Texas Sen. Ted Cruz attends a campaign event in Barrington, New Hampshire, Monday, Feb. 8, 2016. Reuters

Texas Sen. Ted Cruz is known for being the most unpopular guy in the room — any room. He's been cast by the media, fellow lawmakers and his rivals on the 2016 trail as a "wacko bird," just awful and most recently, a vulgar word for female genitalia, which was repeated by none other than Republican front-runner Donald Trump.

New Hampshire voters finally had the chance to weigh in Tuesday and tell the world just what they thought of the conservative firebrand who has rubbed nearly everyone in Congress the wrong way and has been described by his former college roommate as the worst presidential candidate in the world. And they didn't have anything good to say, either.

With 72 percent of the vote in, Cruz was fighting with former Florida Gov. Jeb Bush for third place with about 11 percent. His concession speech was carried live by C-SPAN here.

"Because of tonight, the voters will have a clear choice. We are here because of you. Because of your passion for our nation," he told supporters in what sounded like a victory speech despite his fall after winning Iowa a week ago.

In an election year that has seen voters pick authenticity over political experience time and again, Cruz has managed to persuade many conservative Republican primary voters that he won't lead the nation further astray, or at the very least, relax abortion laws or allow women to sign up for the draft.

His views are generally GOP catnip. Cruz supports a constitutional amendment mandating that Congress pass a balanced budget, a longtime conservative goal. He has complained about corporate welfare, or tax subsidies, and would repeal the corporate income tax and replace it with a consumption-based tax. He seeks to repeal or roll back the Common Core education standards placed on states from the federal government and fiercely opposes President Barack Obama's executive actions on immigration. Cruz has said that marriage is between a man and a woman. Still, he has struggled to push ahead of his rivals.

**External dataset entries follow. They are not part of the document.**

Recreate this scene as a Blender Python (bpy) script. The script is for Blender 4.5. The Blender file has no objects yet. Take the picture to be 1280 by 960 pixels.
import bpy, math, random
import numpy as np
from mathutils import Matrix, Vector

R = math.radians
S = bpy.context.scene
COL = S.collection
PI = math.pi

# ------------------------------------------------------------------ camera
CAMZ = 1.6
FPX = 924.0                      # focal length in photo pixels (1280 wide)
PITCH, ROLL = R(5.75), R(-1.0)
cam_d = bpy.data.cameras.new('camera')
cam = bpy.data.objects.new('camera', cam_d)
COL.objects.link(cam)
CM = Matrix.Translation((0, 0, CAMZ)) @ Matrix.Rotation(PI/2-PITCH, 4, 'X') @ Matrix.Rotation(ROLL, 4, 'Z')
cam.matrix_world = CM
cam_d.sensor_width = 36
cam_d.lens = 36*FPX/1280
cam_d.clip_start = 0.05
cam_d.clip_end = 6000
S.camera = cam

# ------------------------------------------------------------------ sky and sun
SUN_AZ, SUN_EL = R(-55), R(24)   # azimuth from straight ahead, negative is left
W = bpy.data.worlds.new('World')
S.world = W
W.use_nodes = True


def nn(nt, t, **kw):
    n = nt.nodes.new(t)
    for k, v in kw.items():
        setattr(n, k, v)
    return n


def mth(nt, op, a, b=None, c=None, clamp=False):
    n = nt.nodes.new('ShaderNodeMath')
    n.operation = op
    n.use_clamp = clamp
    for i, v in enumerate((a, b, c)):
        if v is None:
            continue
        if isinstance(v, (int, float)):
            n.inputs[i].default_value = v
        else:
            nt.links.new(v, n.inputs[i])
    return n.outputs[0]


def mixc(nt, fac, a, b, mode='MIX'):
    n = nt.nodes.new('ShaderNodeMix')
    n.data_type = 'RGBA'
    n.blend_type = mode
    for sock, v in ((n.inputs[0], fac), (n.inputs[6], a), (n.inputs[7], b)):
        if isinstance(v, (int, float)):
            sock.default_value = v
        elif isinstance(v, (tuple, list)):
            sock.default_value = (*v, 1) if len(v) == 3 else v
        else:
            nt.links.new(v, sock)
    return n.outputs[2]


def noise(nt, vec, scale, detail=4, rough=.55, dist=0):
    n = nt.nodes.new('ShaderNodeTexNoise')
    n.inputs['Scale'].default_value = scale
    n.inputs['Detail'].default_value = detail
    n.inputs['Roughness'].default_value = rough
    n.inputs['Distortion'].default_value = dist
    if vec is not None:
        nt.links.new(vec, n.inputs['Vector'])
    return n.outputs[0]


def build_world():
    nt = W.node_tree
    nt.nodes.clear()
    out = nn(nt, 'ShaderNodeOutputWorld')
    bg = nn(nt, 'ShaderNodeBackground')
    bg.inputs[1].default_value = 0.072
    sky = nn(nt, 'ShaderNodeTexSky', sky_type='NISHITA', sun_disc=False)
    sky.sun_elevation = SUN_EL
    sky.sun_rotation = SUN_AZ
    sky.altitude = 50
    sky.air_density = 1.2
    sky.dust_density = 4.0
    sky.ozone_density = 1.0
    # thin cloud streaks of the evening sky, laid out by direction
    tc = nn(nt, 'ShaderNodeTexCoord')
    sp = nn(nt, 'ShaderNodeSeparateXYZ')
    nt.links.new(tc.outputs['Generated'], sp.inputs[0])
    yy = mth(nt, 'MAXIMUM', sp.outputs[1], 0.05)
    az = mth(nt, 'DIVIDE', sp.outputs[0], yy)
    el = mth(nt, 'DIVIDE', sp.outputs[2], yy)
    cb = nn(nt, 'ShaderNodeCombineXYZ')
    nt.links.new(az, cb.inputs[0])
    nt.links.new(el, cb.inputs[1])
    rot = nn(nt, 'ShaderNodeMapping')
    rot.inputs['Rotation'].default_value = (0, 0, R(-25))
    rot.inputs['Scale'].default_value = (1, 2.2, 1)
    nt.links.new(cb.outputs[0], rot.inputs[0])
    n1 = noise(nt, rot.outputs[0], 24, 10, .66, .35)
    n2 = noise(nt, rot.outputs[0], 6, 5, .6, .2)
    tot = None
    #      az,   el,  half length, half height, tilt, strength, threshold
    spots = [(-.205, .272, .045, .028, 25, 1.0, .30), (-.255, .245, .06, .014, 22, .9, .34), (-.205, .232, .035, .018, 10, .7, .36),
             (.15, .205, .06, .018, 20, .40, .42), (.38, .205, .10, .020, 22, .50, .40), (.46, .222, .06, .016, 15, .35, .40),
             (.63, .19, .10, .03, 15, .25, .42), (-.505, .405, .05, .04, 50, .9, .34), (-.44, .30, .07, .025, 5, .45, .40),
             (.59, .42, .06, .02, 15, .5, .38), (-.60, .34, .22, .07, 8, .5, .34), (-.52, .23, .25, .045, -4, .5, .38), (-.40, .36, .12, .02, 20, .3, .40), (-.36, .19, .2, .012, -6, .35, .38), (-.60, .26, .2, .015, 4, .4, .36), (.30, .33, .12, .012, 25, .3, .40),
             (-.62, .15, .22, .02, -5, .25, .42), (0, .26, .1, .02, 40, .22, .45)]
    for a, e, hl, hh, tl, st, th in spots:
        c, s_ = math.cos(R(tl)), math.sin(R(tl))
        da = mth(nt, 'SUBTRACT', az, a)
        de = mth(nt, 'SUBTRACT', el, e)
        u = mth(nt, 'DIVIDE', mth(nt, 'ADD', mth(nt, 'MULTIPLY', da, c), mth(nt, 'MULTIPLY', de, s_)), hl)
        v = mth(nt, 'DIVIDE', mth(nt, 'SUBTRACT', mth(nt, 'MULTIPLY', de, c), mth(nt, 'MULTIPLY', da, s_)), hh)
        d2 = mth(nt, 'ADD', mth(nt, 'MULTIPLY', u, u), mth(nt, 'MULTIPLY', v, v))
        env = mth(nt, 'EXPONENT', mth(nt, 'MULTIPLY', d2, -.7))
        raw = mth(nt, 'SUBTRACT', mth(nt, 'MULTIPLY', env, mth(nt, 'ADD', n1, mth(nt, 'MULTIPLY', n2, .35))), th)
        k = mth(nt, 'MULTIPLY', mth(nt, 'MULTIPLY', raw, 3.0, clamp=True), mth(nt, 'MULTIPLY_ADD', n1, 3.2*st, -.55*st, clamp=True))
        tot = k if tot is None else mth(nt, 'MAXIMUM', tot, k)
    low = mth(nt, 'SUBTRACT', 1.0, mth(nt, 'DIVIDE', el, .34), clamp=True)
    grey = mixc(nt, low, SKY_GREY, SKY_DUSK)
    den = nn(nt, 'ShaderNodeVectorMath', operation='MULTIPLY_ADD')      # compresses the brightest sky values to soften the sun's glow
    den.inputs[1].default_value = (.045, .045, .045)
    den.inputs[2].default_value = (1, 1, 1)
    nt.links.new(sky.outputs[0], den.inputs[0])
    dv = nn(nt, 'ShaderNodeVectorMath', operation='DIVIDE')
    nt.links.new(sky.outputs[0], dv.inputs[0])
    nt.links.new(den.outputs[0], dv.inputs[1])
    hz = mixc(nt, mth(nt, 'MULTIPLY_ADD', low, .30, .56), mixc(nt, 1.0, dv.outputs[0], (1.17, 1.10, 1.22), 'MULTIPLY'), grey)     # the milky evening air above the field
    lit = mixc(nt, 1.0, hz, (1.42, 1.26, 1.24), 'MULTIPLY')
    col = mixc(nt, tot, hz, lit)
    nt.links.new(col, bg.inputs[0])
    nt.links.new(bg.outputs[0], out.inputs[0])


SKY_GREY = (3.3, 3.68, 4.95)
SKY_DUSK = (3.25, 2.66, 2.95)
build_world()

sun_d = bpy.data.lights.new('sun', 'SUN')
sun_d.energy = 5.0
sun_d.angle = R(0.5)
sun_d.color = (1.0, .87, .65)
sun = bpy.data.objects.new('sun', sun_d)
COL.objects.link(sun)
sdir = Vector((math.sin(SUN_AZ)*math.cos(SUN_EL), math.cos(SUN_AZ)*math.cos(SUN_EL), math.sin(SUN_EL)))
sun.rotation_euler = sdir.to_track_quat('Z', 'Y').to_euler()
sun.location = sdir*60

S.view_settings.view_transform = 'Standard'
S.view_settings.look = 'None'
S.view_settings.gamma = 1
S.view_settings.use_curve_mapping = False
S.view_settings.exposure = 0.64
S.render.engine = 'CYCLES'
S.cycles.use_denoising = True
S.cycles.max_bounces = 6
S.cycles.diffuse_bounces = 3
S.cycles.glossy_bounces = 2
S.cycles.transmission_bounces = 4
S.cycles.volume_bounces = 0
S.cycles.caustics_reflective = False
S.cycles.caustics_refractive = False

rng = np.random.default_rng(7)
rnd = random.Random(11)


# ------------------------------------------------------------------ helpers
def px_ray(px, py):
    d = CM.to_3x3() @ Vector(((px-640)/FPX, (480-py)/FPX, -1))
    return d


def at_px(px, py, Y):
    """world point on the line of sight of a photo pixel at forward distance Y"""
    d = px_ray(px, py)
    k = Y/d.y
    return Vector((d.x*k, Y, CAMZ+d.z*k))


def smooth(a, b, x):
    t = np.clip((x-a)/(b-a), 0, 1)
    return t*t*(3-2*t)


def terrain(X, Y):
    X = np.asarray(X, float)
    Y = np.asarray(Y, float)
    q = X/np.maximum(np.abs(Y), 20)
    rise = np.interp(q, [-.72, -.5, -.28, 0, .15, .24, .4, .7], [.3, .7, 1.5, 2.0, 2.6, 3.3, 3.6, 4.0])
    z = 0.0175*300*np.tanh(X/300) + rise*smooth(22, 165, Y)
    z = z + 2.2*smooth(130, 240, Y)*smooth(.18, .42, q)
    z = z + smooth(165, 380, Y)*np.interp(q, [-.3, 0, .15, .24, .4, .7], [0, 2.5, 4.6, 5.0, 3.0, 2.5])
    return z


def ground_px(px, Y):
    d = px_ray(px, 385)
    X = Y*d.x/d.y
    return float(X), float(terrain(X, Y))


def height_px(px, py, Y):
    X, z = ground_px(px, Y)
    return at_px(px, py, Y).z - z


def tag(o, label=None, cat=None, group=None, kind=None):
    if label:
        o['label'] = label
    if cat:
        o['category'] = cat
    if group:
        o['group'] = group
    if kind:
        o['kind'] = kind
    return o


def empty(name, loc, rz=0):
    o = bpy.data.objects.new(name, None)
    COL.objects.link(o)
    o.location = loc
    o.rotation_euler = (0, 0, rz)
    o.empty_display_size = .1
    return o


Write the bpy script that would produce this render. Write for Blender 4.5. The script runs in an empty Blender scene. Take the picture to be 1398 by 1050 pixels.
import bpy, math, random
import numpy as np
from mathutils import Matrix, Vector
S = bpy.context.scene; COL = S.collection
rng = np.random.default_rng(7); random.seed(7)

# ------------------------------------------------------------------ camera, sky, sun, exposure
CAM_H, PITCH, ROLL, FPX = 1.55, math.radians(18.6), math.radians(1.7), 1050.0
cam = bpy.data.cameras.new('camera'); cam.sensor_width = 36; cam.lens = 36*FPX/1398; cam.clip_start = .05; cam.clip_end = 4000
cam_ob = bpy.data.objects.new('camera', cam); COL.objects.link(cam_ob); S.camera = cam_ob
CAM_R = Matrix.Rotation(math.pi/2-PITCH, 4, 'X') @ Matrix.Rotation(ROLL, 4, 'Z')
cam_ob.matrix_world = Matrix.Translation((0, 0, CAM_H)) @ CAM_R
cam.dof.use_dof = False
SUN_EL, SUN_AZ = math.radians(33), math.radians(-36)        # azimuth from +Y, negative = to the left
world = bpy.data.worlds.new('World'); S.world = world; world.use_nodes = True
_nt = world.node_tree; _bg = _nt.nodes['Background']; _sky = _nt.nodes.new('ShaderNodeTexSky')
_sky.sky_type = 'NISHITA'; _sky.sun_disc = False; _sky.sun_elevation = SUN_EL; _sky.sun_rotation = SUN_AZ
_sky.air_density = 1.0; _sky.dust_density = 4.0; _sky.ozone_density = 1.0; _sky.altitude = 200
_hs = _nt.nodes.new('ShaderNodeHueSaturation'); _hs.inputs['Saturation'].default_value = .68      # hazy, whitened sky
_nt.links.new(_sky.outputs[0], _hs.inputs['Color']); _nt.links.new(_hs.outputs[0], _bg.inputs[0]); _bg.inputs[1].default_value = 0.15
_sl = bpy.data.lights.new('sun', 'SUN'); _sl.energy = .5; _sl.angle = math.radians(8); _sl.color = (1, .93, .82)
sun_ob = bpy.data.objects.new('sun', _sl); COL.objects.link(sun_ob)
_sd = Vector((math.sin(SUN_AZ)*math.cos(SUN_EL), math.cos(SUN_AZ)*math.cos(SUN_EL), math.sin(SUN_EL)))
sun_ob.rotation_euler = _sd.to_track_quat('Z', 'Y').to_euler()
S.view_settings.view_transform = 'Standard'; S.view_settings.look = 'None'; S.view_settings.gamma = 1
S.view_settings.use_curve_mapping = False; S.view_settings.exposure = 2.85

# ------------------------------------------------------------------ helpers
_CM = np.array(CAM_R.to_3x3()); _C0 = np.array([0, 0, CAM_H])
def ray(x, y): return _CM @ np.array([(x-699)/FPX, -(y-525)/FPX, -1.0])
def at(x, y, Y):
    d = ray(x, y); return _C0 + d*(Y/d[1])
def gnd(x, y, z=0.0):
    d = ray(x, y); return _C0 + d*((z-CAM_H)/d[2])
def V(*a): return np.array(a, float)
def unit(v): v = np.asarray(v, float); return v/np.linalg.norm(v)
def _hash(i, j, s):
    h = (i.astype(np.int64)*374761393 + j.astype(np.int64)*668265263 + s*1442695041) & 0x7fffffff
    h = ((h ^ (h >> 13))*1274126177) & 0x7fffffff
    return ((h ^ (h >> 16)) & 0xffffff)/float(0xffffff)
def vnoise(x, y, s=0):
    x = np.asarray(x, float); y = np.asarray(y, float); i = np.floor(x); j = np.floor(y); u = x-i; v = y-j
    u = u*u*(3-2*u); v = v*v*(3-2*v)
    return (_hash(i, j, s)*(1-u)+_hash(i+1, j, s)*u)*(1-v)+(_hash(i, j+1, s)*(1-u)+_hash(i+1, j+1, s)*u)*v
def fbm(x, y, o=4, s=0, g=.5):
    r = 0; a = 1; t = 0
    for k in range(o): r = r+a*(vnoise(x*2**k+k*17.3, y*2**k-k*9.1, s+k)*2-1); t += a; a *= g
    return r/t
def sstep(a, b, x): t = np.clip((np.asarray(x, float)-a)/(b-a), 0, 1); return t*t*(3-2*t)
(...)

Before Cruz was elected to the Senate in 2012 in a wave of Tea Party support, he clerked for Chief Justice William Rehnquist and served as solicitor general of Texas. He graduated cum laude from Princeton University in New Jersey before attending Harvard Law in Massachusetts.

After winning first place in the Iowa caucuses Feb. 1, Cruz was working to maintain his campaign's momentum. Heading into New Hampshire Tuesday, Trump was at the front of the pack of Republican candidates with about 31 percent of the vote, according to data averaged by Real Clear Politics. Florida Sen. Marco Rubio and Ohio Gov. John Kasich were essentially tied in second place with 14 percent, while Cruz and Bush were battling for third with 12 percent.

As embarrassing as his polls numbers were ahead of the vote, Trump decided to kick Cruz a little harder in the ribs during a Monday night rally in New Hampshire when he repeated the offensive term a woman shouted out in the crowd in reference to the Texan, CNN reported.

"She said he's a p----," Trump noted, before going on about it: "You know what she said? Shout it out because I don't want to say... OK you're not allowed to say and I never expect to hear that from you again. She said -- I never expect to hear that from you again -- she said he's a p----."

Earlier during the campaign season, Trump had argued that Cruz isn't eligible to become president because he was born in Canada to an American woman and a Cuban man. Despite his international and Latino roots, Cruz doesn't identify as Hispanic and hasn't been able to rally Latino voters to the GOP, which has failed to win over conservative Hispanic voters for years. It's unclear how far his appeal would go in a general election, where black, Hispanic, women and independent voters generally prefer more moderate candidates.

Cruz is taking his campaign to South Carolina next, where voters will pick their Republican delegates on Feb. 20.